Thermomagnetic stability in isotropic type-II superconductors under multicomponent magnetic fields

TL;DR

This paper develops a theoretical model to analyze thermomagnetic stability in isotropic type-II superconductors under multicomponent magnetic fields, predicting instability fields and flux jump conditions that align qualitatively with experimental data.

Contribution

It introduces an analytical framework incorporating thermal effects and multicomponent fields to predict flux jump instabilities in superconductors, extending prior models.

Findings

Predicted instability field branches for partial and full flux penetration.

Constructed a field-temperature stability map for superconductors.

Qualitative agreement with experimental measurements.

Abstract

The goal of this research is the study of the thermomagnetic consequences in isotropic type-II superconductors, subjected to multi-component magnetic fields $\mathbf{H}_a = H_{ay}\hat{y}+H_{az}\hat{z}$, because the instability field $\mathbf{H}_{fi}$ is closely related with a flux jump occurrence.
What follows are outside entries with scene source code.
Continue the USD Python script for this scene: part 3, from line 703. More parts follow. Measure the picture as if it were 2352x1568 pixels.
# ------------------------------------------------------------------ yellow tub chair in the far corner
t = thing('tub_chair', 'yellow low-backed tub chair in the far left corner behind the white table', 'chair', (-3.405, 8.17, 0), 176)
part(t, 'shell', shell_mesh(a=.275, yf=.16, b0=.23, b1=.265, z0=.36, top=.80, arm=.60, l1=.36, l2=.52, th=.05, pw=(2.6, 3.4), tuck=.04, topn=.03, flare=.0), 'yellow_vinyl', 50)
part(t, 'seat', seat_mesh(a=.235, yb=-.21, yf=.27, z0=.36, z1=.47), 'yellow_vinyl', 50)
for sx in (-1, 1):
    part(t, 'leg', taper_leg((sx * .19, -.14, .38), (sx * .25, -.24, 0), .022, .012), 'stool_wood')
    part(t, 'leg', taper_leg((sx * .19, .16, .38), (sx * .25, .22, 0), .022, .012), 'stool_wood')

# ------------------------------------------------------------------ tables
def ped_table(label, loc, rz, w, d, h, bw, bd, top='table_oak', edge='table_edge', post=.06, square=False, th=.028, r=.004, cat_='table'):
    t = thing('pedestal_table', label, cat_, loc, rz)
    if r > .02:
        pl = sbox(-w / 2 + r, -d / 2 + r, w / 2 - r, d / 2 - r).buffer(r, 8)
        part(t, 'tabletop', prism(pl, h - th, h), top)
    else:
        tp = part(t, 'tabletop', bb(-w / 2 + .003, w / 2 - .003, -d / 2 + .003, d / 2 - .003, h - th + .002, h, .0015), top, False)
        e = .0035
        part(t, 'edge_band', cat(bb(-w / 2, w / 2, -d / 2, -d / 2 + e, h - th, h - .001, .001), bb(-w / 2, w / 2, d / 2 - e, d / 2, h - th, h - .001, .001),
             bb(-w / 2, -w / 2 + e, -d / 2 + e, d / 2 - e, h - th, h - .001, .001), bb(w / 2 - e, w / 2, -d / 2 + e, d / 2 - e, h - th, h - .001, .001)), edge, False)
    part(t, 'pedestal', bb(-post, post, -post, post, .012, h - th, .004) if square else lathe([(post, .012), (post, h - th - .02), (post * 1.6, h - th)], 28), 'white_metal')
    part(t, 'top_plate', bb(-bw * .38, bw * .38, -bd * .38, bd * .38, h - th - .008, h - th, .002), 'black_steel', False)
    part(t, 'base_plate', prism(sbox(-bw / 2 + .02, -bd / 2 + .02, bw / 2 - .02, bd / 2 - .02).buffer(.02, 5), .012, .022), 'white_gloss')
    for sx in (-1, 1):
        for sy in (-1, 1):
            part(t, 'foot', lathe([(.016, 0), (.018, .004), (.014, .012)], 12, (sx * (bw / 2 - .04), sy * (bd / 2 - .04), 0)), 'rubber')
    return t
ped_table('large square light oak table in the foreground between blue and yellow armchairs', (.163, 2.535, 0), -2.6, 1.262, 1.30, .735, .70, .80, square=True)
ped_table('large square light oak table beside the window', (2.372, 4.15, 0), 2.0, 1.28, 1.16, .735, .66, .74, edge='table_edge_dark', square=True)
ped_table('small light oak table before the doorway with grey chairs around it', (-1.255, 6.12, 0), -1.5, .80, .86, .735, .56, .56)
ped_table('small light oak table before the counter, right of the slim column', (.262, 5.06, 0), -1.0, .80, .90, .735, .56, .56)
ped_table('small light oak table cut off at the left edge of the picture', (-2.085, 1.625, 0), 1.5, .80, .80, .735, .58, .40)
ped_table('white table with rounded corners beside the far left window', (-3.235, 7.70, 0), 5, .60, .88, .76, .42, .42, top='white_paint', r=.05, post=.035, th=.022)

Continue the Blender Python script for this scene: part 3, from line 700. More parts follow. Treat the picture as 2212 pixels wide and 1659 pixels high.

At the critical-state model framework, once the Lorentz $\mathbf{F}_L$ and pinning forces $\mathbf{F}_P$ are at equilibrium, the current density reaches a critical value $j_c$ and a stationary magnetic induction distribution $\mathbf{B}$ is established. The equilibrium of forces is analytically solved considering that the pinning force is mainly affected by temperature increments; the energy dissipation is incorporated throughout the heat equation at the adiabatic regime. The theory is able to obtain the instability field according to the thermal bath and applied field values; moreover, it provides of instability field branches comprising both partial and full penetrates states. With this information is possible to construct a field-temperature map. The results are compared with already published experimental data, finding a qualitatively agreement between them. This theoretical study works with a first order perturbation, then the perturbation presents a periodical behavior along the thickness direction; considering this environment it is constructed the magnetic induction distributions which resemble flexible cantilever structures.